Now in case you are starting to think, “Gee, this Brendan Nichols guy is just into the money,” let me just say that money is only good for two things: To get a life and to give a life.
It is to create a life for yourself and to create a life for others.
Money provides freedom for you and your loved ones, and it is also for giving away to some great charities. That is its only purpose. If you are trying to create an image for yourself and impress others, then I think you are missing a big point.
At the end of your life, the only thing you take with you is the person you have become. The money stays here, so you might as well enjoy it while you are around and become a person you and the people you care about can be proud of.
Your Thoughts Can Alter Your Reality
Some of you may be asking the question, “How can a simple thought or negative judgment affect my ability to make money? Surely thinking is innocent. It couldn’t possibly affect my reality.”
Well, it turns out that scientists have proved that our thinking does affect our reality.
In one example, a group of scientists conducted experiments to find out whether the basic building blocks that make up our universe are either wave or particles. What baffled the scientists was that each scientist obtained different results whenever the experiment was performed. This made them look at monitoring the experiments in a new light.
They learned the results were altered by the expectations of the scientist who was conducting the experiment. Depending on their expectations, the basic building blocks of our universe showed up as either particles or waves. If the scientist anticipated they would be waves, that’s how they appeared, and if the scientist expected them to be particles, that’s how they appeared.
In other words, their thinking altered their reality, and that is apart from the obvious example I gave in the beginning: If you judge a certain group, then it is certainly difficult to become one of them.
So, Are the Rich Evil?
At the beginning of this article I asked the question, “Are the rich evil?” Here is what I can tell you:
Money is leverage. If someone is a jerk, then having a lot of money seems to make them a bigger jerk. If someone is generous, then money seems to make them more generous.
Money is inert. By itself, it’s not good, bad or wrong. It’s the same as a rock. You can use rocks to build beautiful cathedrals, or you can pick up a rock and throw it at someone. You wouldn’t make rocks wrong for that, would you? No, because they are just rocks.
It’s not the rock that’s good or bad, it’s just what you do with them that makes a difference.

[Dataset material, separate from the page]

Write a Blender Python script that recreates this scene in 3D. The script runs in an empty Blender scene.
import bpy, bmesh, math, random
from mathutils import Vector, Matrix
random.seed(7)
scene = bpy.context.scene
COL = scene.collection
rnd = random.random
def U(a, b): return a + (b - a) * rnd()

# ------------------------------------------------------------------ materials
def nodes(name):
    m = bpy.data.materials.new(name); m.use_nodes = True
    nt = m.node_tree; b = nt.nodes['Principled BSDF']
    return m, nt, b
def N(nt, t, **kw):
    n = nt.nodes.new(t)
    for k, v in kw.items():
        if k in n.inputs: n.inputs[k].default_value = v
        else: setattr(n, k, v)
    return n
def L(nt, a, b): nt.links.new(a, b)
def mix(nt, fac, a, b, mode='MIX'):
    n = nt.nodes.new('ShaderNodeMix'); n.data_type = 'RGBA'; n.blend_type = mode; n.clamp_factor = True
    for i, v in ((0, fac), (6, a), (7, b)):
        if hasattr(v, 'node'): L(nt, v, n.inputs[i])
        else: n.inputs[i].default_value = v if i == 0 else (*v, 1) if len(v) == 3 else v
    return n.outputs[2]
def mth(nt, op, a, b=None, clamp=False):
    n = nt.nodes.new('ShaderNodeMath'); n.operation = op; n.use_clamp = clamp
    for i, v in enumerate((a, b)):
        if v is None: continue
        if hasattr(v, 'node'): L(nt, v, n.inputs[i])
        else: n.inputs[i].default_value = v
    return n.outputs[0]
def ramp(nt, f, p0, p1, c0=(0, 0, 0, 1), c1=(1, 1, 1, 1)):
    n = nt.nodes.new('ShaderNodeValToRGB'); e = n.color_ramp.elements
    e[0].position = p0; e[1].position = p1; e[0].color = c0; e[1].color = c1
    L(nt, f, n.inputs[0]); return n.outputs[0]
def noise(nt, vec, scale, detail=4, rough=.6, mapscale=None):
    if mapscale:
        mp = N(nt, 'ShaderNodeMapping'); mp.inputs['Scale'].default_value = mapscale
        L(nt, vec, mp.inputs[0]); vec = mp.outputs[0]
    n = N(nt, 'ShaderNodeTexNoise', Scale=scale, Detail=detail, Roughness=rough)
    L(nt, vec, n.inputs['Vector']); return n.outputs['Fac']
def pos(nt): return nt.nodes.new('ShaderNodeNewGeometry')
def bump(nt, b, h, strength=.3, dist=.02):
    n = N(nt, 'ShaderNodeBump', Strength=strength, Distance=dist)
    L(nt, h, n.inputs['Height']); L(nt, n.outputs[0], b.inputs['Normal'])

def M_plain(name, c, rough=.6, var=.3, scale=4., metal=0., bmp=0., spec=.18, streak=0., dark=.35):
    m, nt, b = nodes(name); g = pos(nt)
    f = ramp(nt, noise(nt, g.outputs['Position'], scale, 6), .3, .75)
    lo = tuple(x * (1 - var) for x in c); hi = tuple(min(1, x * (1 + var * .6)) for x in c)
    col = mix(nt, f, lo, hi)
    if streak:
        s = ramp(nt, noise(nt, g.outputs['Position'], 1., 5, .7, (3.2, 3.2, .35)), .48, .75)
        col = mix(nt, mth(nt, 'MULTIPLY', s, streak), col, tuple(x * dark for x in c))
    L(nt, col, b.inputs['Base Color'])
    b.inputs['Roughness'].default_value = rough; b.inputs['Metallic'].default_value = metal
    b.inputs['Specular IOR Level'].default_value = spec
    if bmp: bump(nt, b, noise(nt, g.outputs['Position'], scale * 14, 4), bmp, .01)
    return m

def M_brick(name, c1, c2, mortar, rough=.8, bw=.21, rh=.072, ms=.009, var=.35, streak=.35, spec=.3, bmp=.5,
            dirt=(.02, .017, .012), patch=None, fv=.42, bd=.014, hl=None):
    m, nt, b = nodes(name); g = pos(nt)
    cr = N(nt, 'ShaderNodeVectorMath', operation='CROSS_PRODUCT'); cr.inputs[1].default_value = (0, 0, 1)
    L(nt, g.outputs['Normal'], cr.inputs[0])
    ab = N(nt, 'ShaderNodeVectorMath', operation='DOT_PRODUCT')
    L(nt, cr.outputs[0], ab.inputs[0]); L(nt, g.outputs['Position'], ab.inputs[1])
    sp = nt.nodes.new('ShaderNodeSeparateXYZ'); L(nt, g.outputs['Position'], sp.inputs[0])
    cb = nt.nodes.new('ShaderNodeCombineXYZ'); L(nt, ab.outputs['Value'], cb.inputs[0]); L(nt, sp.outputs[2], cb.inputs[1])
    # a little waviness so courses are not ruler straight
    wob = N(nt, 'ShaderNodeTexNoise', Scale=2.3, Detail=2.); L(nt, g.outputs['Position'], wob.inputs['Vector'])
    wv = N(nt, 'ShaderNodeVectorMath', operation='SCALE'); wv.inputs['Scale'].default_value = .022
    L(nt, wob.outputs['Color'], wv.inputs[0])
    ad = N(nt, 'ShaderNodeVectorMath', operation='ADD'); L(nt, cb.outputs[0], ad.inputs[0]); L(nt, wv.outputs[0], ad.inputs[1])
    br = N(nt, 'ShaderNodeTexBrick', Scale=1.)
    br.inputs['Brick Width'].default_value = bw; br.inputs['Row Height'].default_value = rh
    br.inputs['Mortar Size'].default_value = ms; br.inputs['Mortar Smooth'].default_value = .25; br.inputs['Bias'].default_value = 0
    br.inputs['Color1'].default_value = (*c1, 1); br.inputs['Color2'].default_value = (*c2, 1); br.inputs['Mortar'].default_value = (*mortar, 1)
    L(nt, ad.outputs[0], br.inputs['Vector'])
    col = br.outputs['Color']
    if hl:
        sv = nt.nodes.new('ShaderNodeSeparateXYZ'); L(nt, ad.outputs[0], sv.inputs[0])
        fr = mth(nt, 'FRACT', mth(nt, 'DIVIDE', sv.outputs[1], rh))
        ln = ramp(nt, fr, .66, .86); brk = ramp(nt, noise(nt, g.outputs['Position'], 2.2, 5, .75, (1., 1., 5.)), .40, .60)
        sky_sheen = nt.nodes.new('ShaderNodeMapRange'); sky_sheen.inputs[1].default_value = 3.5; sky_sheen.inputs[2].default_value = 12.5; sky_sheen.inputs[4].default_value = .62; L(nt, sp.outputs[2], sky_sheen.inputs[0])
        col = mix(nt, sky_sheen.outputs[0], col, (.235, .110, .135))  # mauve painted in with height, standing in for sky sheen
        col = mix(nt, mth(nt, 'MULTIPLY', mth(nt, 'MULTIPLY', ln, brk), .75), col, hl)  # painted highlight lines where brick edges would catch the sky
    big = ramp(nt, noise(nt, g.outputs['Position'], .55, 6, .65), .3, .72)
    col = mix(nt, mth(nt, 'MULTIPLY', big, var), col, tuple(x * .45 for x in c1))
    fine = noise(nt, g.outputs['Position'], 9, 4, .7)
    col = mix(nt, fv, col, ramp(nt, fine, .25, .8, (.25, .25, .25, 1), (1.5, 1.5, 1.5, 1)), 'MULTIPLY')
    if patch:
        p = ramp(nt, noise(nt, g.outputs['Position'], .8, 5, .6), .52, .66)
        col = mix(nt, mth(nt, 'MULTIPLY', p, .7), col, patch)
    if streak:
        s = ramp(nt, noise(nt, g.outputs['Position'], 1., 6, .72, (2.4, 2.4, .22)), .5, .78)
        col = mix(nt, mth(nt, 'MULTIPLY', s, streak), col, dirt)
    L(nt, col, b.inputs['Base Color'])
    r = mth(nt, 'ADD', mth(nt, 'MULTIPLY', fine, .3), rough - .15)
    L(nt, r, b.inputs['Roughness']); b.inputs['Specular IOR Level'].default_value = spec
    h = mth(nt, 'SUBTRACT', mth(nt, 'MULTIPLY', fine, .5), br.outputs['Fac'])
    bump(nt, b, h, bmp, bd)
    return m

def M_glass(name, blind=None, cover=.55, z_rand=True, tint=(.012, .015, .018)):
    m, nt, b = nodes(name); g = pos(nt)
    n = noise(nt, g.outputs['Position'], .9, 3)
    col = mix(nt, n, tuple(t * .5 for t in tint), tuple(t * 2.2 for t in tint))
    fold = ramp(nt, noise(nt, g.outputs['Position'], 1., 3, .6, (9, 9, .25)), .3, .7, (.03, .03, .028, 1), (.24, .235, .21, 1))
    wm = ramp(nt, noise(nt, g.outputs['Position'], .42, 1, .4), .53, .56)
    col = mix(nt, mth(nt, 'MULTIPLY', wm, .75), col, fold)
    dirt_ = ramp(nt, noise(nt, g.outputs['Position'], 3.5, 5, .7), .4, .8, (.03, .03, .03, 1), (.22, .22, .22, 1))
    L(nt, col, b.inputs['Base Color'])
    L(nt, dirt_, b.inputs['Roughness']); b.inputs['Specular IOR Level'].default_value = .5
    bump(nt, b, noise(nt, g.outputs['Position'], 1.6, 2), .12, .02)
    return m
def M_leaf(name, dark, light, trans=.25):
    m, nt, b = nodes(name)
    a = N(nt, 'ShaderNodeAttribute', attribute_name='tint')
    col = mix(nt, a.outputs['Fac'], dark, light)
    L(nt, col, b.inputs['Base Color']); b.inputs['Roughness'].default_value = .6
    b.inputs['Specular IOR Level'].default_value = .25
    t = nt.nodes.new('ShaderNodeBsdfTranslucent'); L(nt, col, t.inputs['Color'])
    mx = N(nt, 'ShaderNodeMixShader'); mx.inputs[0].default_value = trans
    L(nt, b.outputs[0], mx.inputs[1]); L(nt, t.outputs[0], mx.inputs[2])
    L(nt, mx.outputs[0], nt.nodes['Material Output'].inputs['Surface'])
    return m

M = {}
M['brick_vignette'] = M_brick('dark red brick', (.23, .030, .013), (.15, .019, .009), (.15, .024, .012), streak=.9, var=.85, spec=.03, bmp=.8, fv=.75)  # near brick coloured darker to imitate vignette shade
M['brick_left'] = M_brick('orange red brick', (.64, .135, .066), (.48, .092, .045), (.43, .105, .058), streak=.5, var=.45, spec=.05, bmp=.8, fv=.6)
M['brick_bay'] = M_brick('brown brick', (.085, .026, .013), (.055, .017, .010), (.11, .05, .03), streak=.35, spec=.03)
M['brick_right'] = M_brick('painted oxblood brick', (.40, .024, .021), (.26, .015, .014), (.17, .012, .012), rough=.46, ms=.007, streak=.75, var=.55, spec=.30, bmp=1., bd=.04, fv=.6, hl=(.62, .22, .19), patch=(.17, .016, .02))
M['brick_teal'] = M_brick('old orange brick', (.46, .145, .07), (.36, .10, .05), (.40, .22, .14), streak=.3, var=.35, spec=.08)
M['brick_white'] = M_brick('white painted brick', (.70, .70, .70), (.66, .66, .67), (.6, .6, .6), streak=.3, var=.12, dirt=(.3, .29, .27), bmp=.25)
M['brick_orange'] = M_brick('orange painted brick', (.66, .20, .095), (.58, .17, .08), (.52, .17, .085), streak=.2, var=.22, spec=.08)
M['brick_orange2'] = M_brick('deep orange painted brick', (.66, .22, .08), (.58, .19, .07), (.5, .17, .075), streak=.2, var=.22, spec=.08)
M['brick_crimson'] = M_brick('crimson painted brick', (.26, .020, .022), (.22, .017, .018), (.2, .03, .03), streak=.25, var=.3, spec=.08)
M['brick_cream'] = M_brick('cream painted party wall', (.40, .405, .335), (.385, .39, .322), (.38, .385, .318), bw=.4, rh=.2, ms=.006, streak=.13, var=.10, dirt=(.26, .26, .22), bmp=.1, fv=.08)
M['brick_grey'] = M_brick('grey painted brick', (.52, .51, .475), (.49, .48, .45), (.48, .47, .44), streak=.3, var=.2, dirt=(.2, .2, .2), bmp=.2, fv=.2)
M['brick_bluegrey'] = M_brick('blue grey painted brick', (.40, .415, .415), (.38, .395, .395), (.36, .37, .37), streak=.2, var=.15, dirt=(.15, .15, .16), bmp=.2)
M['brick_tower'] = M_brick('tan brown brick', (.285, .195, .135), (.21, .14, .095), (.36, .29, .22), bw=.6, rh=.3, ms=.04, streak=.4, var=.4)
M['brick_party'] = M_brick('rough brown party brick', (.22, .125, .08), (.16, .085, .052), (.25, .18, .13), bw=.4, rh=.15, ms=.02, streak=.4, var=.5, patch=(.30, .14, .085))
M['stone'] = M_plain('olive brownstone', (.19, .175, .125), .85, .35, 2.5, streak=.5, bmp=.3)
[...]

It’s sometimes hard to believe that our thinking can determine our level of wealth. In my experience, it’s the primary thing. Andrew Carnegie, the world’s first billionaire, was the one that prompted Napoleon Hill to write the classic, Think and Grow Rich. The title of the book isn’t, “Work really hard, struggle, scrape and eke out a living, and then become rich.” The key word in the title is, “Think.”
Want more proof?
Andrew Carnegie said, “I am no longer cursed by the affliction of poverty, because I have taken possession of my own mind.”
In other words, the rich aren’t evil; they have discovered the key to wealth creation by using their thoughts and actions wisely.